Monthly Archives: August 2010

When to Write? When to Sell? How to Get It All Done?

Very recently, I received a note from an aspiring author who was overwhelmed by the sales and marketing aspect of book publishing and wanted to know when and how she is supposed to fit it all in. Her questions inspired this latest blog entry, and I hope she finds some of this information useful.

Here’s my personal formula for writing, publishing, marketing, and selling my books. Not sure if it will work for you, but here’s how I do things:

1. For each book I write, I set the goal: “I’d like the first draft completed by such and such a date.” I always keep that promise to myself. I figure out how much time I need each month/week/day in order to meet that goal date, and I discipline myself to do it. (If you click on the picture to the left, you will be redirected to an article on overcoming writer’s block. This is the same formula I use to write all my books.)

2. After three books, my teenage son now understands mom’s process … and he knows to give me some space while I write so that I’m able to achieve these types of goals. (It is important to include family in your goals so they can help you achieve them. You may be surprised by just how supportive they are when you take the time to share your plans with them. They may even offer to help with some of the marketing.)
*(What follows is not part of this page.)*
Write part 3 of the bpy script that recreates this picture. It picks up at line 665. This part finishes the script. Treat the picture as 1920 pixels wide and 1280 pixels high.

3. Once the first draft of my book is complete and with the copy editor, I switch from the “writing” gear into the “sales and marketing” gear: I write my back cover copy; I pick out the photo I want to use as my author picture; I design a rough layout of my book cover; I begin blogging about the book and designing whatever other promo (such as “One Sheets”) that I will use to promote it; I begin contacting local book stores to set up near-future signings and/or readings; I think about what sort of video reading I may want to create to post on YouTube; I start sending out invitations to the events via Facebook and email to generate interest ahead of time; etc.

4. Once the copy editor is done with his or her job in this process, I send the newly-edited electronic version of the manuscript to my graphic designer along with my instructions, artwork, and author photo. While the designer sculpts all these raw materials into a professional-looking book, I’m still working full time, still being a mom, and still focused on my marketing plans. In fact, there are quite a few steps in this process where you’ll be waiting for others to complete their various jobs (i.e. copy editing, graphic design, indexing, proofreading), so you’d might as well work on your sales and marketing at that time.

5. Once the book is officially published, now I’m “on tour” and working hard to promote it with internet marketing, signings, and the like.

This is my process each and every time I publish a book. Although a “book tour” is meant to sell the most recent book, I always make sure to include promo for each previous book in the back matter of the new book. I also bring the old books along to each event and sell them all as a series. (Every time I write a new book, I’m thinking, “How does this tie into the other books so I can sell them all as a series?”) Do you see what I mean? Always thinking ahead.

On the top right-hand side of this page, you’ll see a link to the “Sales and Marketing” category of the PPG Publisher’s Blog. There you will find all kinds of great ideas to help you sell your book. Everything you do has a cumulative effect. All these things work together over time. But make no mistake: there is NO substitute for in-person sales. It is the most effective way to move more books, and it is the author who has to do it. Nobody can do it better for you.